L’innovazione, nell’arte, è spesso considerata come un evento singolare, talvolta straordinario, un faro luminoso che colpisce e cambia per sempre tutto ciò che seguirà da quel momento in avanti.
The Long Run è la mostra che fino al 4 novembre 2018 sarà ospitata nelle sale del MoMa di New York, e va a mettere in evidenza una vista differente di questo concetto: la sperimentazione continua e ciclica da parte di artisti, che presentano il loro pensiero critico e la persistente osservazione della realtà circostante.
Ciascun’opera presentata esemplifica l’evoluzione dell’artista nel tempo. Per alcuni di loro, questo è il risultato di pressioni sociali, economiche e politiche, talvolta prese singolarmente, talaltre sono circostanze che lo hanno influenzato in modo combinato.
The Long Run, unisce artisti dai brackground differenti, provenienti da nazioni e approcci totalmente distanti, ma uniti da un’incessante desiderio di rendere il proprio lavoro ricco di significato, sfidando oltre ogni limite temporale. Tanti i nomi esposti, tra di essi troviamo: Lee Bontecou, Louise Bourgeois, Melvin Edwards, Gego, Philip Guston, David Hammons, Jasper Johns, Joan Jonas, Helen Levitt, Elizabeth Murray, Georgia O’Keeffe, Gerhard Richter, Frank Stella, e molti altri.

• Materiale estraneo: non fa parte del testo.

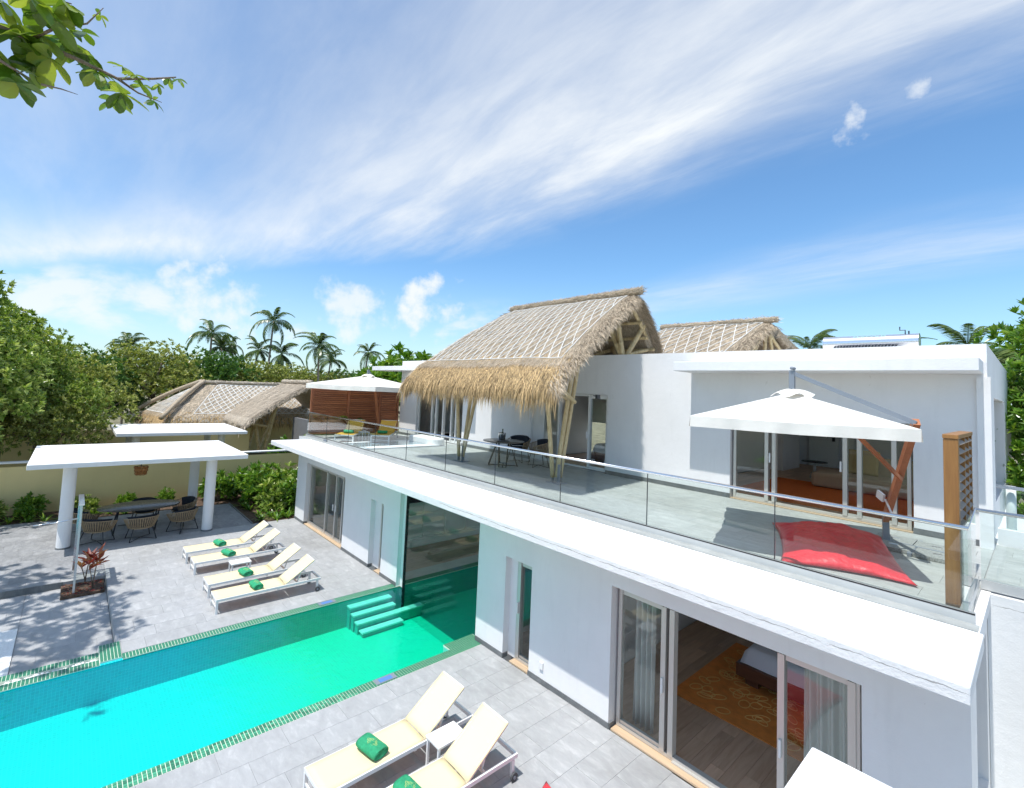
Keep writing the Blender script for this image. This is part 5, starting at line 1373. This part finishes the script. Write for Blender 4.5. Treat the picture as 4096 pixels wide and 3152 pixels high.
fresh=crown_mesh(41,[(0,0,3.7,1.9,1.6),(1.3,0.8,3.2,1.4,1.2),(-1.1,0.9,3.4,1.4,1.2),(0.4,-1.2,3.5,1.4,1.2)],700,9,0.34,0.16,'crown',m_leafc)
fresht=trunk_mesh(41,3.2,0.14,[(0,0,3.7,1.9,1.6)])
tree('broadleaf_tree','big glossy broadleaf tree filling the left edge beside the white pavilion',(-23.6,-10.6,-0.2),big,bigt,0.3,1.12)
tree('broadleaf_tree','tall broadleaf tree just right of the big tree at the left edge',(-27.5,-8.6,-0.2),big,bigt,2.2,(0.98,0.98,1.0))
rowt=[(-26.2,-7.4,0.66,mid,midt,1.2,'low olive tree leaning over the yellow wall left of the second pavilion'),(-26.5,-12.5,1.05,mid,midt,2.7,'olive tree behind the big tree at the left edge'),(-41,-4.6,0.8,mid2,mid2t,0.9,'small dark tree just left of the hip roof'),(-32.5,-13,1.1,mid2,mid2t,0.6,'dark tree deep behind the left edge trees'),(-30.5,-6.9,0.92,mid,midt,0.4,'olive green tree crown directly above the dappled neighbour roof'),(-33.5,-8.8,1.05,mid,midt,1.9,'olive tree standing behind the tall left trees'),
      (-38,-6.5,1.08,mid2,mid2t,2.6,'dark green tree crown left of the first palms'),(-41,-2.0,1.12,mid,midt,0.1,'olive tree behind the left slope of the hip roof'),
      (-44,2.0,1.20,mid2,mid2t,1.0,'dark tree crown directly under the paired palms'),(-43,5.4,1.0,mid,midt,3.0,'olive tree behind the hip roof ridge'),
      (-45,9.0,0.98,mid,midt,4.1,'olive tree under the tallest palm'),(-44,12.5,0.93,mid,midt,5.2,'olive tree left of the slender single palm trunk'),
      (-47,16.5,0.95,mid2,mid2t,0.8,'dark tree right of the slender single palm trunk'),(-50,21,1.0,mid,midt,2.0,'pale tree beside the palm left of the white umbrella peak'),
      (-55,26,1.15,mid2,mid2t,1.2,'distant tree crown above the white umbrella'),(-52,-12,1.3,mid2,mid2t,2.2,'tall distant tree behind the left crowns'),(-58,6,1.25,mid2,mid2t,0.3,'distant dark tree line crown between the palms')]
for (x,y,s,c,t_,rz,lb) in rowt: tree('hedge_tree',lb,(x,y,-0.2),c,t_,rz,s,'trees behind the neighbouring villa')
tree('sea_almond_tree','bright green big leaved tree behind the white umbrella and thatched canopy',(-25.6,9.6,-0.2),fresh,fresht,0.4,(1.5,1.5,1.38))
tree('sea_almond_tree','bright green leaved tree top peeking over the thatched canopy',(-22.0,12.6,-0.2),fresh,fresht,1.4,(1.1,1.1,1.52))
rl=[(0,0,4.0,1.6,1.7),(0.5,0.6,5.6,1.2,1.2),(-0.2,-0.5,2.6,1.4,1.2),(0.9,-0.6,4.6,1.2,1.2)]
rc=crown_mesh(52,rl,900,9,0.22,0.09,'crown',m_leafc); rtk=trunk_mesh(52,4.2,0.10,rl)
tree('garden_tree','dense green tree at the right edge beside the villa corner',(0.35,12.0,-0.2),rc,rtk,0.3,1.05)
tree('garden_tree','tall green tree farther right behind the villa corner',(1.6,14.5,-0.2),rc,rtk,2.3,1.2)
tree('garden_tree','green tree behind the villa corner partly hidden by palm fronds',(-0.2,17.5,-0.2),rc,rtk,4.3,1.25)
# tree out to the left whose crown throws the dappled shade on the patio
sh=[(0,0,9.2,2.3,1.2),(1.9,0.5,8.4,1.5,0.9),(-2.0,-0.2,8.6,1.5,0.9)]
shc=crown_mesh(61,sh,520,9,0.24,0.11,'crown',m_leafa,shell=0.2); sht=trunk_mesh(61,8.2,0.2,sh)
tree('shade_tree','tall tree left of the picture whose crown shades the patio',(-13.4,-10.6,-0.2),shc,sht,0.2,1.0)
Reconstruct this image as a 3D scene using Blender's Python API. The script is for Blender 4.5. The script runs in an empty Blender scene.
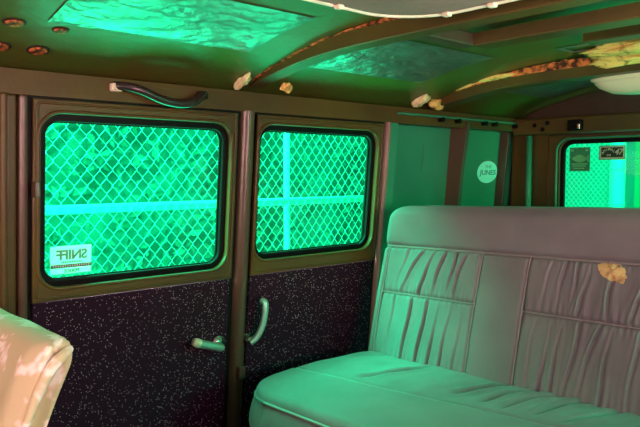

La città moderna, intesa come organismo complesso per i suoi abitanti, architettura e infrastruttura, è stata a lungo oggetto di frustrazione, ma nello stesso tempo di fascino per i geni creatori di tutto il mondo. Oltre il tangibile, ogni città esiste nel suo astratto, come monumento commemorativo del passato e del suo trascorso, una prova del presente e una proposizione per il futuro. E così, attraverso una riflessione legata all’ambiente urbano, personalità come Thomas Schütte, Mario Merz, Philip Guston, Louise Bourgeois riflettono i propri sentimenti e il vissuto personale e della generazione in cui hanno vissuto. Il potere dell’iconografia esplorativa, installazioni con elementi come neon, pietra e materiali poveri, ma anche sculture evocative di stanze private costituiscono un ensemble molto potente, in grado di influenzare il visitatore e catapultarlo nella dimensione che l’artista desidera riproporre. Il familiare diventa una forma linguistica comune, capace di rimandare alla propria immagine unica e straordinaria.
Il percorso espositivo, mette in luce 130 opere d’arte provenienti da ben 15 gallerie e dal quarto piano del MoMa stesso.
La maggior parte delle opere sono state realizzate da maestri d’arte che hanno almeno 45 anni o più. Un punto di vista insolito, che evidenzia la sfida continua di ciascuno nell’affermarsi nel mondo. Organizzata da Paulina Pobocha, Cara Manes e Ann Temkin la mostra ci presenta il falso mito che l’idea innovativa di rottura con il proprio percorso evolutivo, sia figlia dell’età più giovane.
Un racconto per immagini e l’instancabile desiderio di esplorare la potenza dell’astratto nel comunicare punti di vista emozionali e spirituali, che registrano l’aspetto più inaspettato dell’arte.